Si je devais fonder ma famille, on le ferait avec un homme gay mais je n’aimerais pas que quelqu’un couche avec ma meuf. Je ne sais pas si vous connaissez ce que l’on appelle les bébés seringues. C’est essentiellement l’insémination artificielle. Donc si on n’a pas d’argent pour aller à l’étranger et concevoir notre enfant, on fera nos petits “bébés seringues”. Et bien entendu, si l’homme gay en question veut faire partie de la vie de l’enfant, c’est envisageable. Il pourra être présent en tant que tonton, ou même en tant que père s’il le désire, mais ce sera notre enfant à nous, à ma femme et moi. On ne lui demandera rien en retour. Et ce sont des conversations qui auront lieu au préalable.

Photo credits: Ruth Lu

Si tu pouvais choisir quatre personnes pour faire partie de ta famille dans ta prochaine vie, qui choisirais-tu et pourquoi?

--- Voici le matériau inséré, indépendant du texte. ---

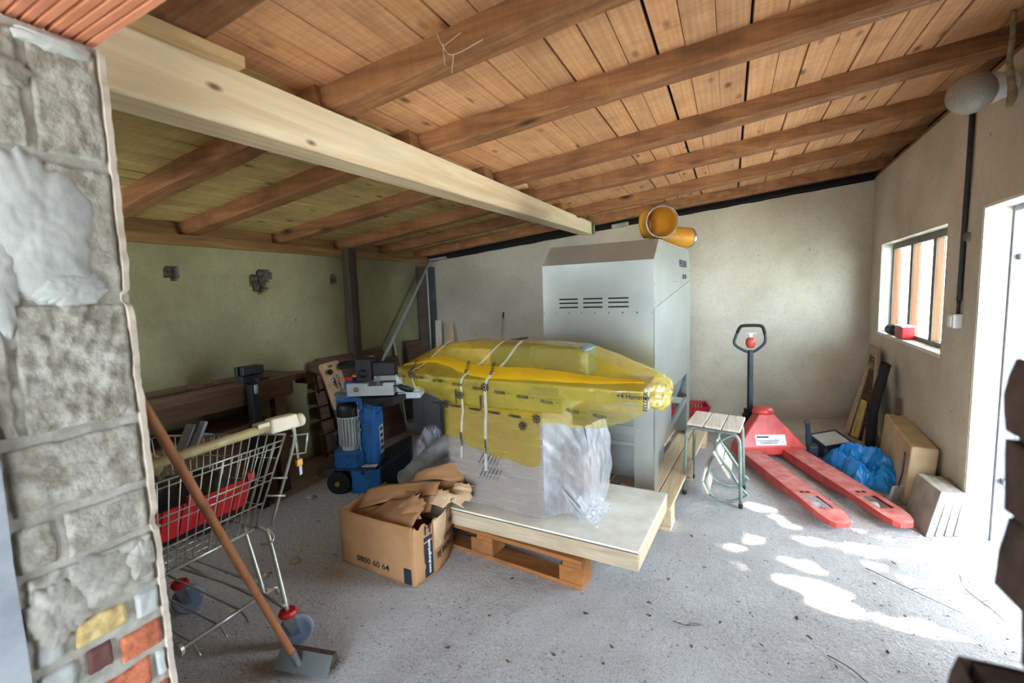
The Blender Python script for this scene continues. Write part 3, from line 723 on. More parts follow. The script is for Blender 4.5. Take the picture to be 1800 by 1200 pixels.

La première personne serait mon papa parce qu’il est parti très tôt, et j’ai toujours été convaincue que s’il était là, il m’aurait compris et m’aurait peut-être mieux orientée. Je pense qu’il m’aurait accepté et aurait permis que je sois acceptée dans la famille.

La deuxième personne serait ma maman parce qu’elle est géniale. Elle ne m’a pas rejetée quand elle a découvert mon homosexualité. Je suis de tribu swahili, et chez nous, venir dire à un parent “maman, j’aime les femmes” c’est impensable. C’est vouloir sa mort en quelque sorte. Et pourtant je l’ai fait. Ma famille savait déjà que j’étais une personne à fort caractère et lorsque j’ai fait mon coming out, ma maman m’a répondu “oui, je savais. J’avais peur pour toi parce que je sais que les choses ne seront pas faciles dehors”. Venant d’une femme qui n’a pas fait de longues études, c’était fort pour moi.

La troisième personne…hmmm, bien que j’aie été rejetée par ma famille, il y a quand même des personnes que j’aime bien et que j’aimerai revoir dans ma prochaine vie (rires). Mais bon, disons que la troisième serait une ex. Mais c’est une ex qui m’a vraiment permis de découvrir toute la beauté d’être avec une femme.

Et enfin, la quatrième personne que je choisirais serait ma femme!